Supplied material start
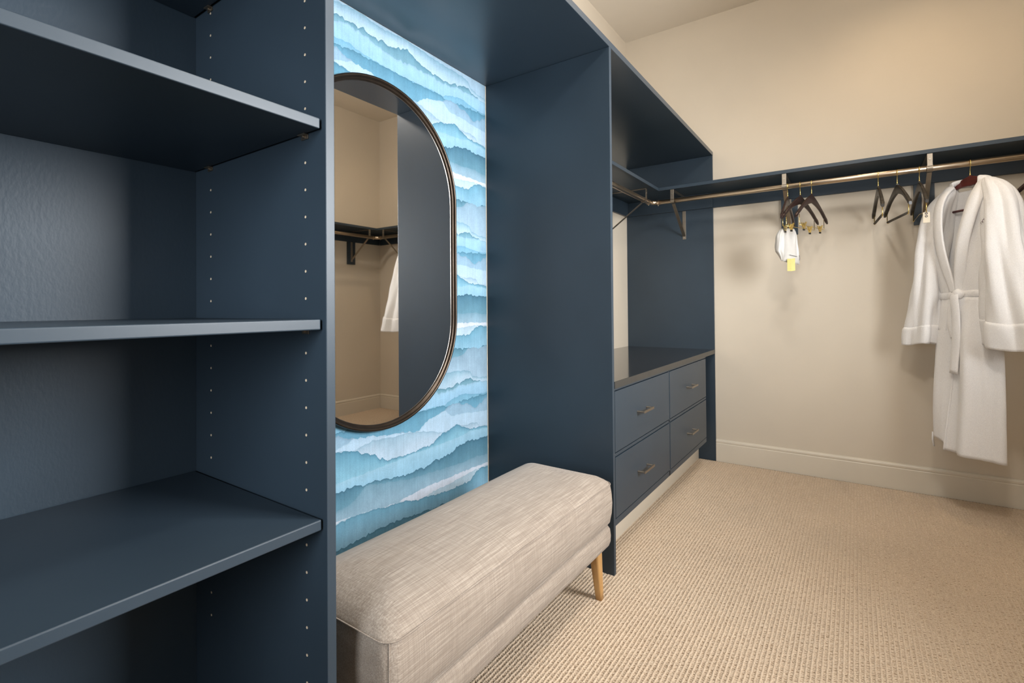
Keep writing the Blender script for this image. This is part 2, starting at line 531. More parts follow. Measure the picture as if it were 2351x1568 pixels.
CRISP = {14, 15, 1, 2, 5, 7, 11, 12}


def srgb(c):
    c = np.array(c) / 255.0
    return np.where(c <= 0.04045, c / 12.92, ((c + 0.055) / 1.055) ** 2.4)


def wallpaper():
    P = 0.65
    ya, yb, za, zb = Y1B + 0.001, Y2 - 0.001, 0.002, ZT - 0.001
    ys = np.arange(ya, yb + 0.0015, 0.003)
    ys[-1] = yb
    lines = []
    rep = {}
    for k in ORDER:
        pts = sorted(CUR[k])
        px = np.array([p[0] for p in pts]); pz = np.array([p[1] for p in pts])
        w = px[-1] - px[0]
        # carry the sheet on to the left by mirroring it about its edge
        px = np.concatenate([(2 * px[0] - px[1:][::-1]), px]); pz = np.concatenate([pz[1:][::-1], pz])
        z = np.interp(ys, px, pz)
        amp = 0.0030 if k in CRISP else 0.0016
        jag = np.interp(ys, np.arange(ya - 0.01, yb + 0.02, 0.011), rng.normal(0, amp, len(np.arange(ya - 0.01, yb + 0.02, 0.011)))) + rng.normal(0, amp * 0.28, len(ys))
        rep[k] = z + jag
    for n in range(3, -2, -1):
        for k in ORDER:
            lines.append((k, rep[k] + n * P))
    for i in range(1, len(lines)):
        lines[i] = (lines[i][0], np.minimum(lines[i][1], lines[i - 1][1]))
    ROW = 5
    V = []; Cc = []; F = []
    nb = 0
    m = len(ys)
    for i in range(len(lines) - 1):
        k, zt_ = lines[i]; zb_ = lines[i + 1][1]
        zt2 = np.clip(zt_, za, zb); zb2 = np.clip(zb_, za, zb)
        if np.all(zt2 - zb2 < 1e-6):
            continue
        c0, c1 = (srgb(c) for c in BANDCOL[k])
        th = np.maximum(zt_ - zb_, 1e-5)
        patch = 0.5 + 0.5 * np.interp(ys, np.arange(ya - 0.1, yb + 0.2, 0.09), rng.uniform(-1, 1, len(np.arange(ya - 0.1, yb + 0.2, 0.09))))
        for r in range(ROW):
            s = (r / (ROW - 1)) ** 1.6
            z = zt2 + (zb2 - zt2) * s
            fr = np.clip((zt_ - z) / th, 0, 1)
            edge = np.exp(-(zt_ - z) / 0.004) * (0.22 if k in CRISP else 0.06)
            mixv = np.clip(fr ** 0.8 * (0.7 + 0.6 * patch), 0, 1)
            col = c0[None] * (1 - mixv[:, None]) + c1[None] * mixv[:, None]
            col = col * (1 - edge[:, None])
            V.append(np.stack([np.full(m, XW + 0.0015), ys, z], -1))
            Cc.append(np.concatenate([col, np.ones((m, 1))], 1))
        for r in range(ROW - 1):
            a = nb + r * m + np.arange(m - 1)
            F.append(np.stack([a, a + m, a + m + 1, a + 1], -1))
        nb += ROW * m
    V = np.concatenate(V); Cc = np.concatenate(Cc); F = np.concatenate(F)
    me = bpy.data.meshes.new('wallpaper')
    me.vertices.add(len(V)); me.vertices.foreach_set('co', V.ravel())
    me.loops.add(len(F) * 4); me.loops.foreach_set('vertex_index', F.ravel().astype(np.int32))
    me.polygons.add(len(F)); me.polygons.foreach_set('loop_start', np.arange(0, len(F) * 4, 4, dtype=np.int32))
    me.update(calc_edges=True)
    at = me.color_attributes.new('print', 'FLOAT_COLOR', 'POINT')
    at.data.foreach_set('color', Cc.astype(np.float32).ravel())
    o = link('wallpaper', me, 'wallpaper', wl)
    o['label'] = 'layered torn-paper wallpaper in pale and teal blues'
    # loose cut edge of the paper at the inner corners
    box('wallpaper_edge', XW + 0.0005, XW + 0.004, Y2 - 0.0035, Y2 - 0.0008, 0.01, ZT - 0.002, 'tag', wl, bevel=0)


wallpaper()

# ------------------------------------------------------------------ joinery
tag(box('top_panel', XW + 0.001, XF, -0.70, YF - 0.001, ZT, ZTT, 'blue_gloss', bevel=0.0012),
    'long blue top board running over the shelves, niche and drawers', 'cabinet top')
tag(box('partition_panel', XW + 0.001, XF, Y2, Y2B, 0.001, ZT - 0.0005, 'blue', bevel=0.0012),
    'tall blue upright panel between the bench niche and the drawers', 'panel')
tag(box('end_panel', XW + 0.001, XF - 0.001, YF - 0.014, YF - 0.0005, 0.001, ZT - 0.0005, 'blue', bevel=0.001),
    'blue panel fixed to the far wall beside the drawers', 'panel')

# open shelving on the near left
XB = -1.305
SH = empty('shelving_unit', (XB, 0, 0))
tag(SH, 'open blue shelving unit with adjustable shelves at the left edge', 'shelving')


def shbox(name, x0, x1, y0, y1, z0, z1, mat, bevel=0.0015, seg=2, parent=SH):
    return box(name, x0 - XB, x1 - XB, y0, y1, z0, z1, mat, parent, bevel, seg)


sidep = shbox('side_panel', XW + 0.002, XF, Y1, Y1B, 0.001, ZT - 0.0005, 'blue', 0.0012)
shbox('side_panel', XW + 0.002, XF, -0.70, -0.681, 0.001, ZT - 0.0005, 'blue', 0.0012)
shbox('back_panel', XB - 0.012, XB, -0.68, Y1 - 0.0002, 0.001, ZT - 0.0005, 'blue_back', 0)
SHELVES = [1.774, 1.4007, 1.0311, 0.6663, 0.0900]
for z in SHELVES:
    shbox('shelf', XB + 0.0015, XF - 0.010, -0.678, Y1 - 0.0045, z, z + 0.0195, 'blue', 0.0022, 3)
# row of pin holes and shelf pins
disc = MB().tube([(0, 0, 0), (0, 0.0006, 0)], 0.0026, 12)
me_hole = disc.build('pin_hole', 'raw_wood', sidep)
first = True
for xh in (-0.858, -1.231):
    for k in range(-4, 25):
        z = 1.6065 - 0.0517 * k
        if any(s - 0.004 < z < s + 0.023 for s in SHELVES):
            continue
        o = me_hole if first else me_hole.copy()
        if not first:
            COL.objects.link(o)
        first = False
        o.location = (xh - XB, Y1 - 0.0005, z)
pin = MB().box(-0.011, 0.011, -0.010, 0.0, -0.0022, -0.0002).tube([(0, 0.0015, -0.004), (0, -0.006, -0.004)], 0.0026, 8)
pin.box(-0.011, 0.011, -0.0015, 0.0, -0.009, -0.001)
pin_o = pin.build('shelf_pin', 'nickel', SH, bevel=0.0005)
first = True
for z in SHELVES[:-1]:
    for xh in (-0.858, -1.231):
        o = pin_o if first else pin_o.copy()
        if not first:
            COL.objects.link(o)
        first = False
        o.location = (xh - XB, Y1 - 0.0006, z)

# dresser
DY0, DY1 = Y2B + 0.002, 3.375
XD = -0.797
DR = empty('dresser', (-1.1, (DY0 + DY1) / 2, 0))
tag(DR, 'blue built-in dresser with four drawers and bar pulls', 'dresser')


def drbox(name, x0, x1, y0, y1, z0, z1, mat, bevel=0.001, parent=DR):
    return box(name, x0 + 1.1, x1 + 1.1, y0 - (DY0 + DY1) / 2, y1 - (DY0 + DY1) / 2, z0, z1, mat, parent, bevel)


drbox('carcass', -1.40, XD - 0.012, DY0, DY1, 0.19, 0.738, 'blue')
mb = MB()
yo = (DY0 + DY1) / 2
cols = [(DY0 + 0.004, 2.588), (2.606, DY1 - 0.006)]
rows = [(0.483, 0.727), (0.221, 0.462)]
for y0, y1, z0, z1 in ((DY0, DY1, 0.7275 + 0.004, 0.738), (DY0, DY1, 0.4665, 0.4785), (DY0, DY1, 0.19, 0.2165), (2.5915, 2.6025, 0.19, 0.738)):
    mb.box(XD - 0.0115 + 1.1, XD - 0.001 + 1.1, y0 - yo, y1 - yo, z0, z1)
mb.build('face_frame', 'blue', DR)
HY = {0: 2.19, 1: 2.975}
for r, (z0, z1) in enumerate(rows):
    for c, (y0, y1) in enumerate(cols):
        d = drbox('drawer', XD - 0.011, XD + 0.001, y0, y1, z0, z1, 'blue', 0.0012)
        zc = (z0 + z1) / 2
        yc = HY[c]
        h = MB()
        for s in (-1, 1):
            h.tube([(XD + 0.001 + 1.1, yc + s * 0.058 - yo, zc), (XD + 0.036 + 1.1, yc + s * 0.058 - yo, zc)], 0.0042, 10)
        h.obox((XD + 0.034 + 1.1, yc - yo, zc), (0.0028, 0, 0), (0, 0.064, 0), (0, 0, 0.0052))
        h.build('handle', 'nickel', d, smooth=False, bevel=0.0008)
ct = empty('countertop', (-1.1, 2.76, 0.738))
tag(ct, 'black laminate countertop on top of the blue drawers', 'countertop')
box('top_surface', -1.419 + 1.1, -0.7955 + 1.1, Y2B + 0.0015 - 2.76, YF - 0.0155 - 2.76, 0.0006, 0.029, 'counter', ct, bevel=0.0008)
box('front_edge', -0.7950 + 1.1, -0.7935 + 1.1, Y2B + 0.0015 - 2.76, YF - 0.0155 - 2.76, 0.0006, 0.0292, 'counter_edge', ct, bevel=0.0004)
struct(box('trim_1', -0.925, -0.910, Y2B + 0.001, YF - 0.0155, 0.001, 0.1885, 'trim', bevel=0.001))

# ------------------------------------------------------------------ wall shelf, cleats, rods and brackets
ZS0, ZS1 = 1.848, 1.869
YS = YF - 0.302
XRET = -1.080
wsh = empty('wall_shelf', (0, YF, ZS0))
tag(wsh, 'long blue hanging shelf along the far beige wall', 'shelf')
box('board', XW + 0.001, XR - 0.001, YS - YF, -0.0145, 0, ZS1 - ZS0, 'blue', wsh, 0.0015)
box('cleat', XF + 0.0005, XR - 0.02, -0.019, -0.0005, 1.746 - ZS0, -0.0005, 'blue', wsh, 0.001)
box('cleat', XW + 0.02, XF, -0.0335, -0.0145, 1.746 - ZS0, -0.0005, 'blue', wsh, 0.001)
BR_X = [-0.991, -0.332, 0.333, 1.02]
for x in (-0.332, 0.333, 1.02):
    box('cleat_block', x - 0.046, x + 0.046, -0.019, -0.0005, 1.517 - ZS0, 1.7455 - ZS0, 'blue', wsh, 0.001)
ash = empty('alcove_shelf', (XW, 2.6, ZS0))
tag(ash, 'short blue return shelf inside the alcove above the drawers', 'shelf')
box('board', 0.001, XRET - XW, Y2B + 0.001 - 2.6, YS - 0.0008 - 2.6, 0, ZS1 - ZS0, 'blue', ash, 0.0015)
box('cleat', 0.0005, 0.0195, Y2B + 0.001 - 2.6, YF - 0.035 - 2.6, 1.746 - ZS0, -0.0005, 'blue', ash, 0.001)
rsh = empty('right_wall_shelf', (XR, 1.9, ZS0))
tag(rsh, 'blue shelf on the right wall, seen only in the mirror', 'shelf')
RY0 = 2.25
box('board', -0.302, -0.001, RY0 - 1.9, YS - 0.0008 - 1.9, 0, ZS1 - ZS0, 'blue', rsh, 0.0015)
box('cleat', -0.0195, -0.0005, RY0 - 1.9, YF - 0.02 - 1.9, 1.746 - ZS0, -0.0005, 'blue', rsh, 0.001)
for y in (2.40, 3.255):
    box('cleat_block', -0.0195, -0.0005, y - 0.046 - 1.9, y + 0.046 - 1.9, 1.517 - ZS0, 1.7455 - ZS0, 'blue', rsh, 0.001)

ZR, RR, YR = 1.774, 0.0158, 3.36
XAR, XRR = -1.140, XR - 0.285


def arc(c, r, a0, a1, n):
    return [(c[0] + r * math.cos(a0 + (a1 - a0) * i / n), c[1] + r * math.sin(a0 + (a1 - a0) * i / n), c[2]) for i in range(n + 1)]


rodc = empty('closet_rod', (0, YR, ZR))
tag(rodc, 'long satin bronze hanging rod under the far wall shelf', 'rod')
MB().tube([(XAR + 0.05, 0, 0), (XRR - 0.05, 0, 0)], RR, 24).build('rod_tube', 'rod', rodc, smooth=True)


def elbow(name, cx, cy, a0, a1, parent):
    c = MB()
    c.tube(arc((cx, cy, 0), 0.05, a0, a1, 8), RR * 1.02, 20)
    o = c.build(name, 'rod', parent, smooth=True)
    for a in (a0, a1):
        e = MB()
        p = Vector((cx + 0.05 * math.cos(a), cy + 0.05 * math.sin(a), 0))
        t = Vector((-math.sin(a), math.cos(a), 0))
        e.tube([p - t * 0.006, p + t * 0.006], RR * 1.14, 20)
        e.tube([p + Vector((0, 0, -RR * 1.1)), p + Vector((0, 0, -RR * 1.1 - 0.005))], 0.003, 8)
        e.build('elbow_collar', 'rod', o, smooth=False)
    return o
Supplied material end
■ Problem requirements ■
Return, from the data, each line that has the word "clip" in it.

■ In response ■
        zt2 = np.clip(zt_, za, zb); zb2 = np.clip(zb_, za, zb)
            fr = np.clip((zt_ - z) / th, 0, 1)
            mixv = np.clip(fr ** 0.8 * (0.7 + 0.6 * patch), 0, 1)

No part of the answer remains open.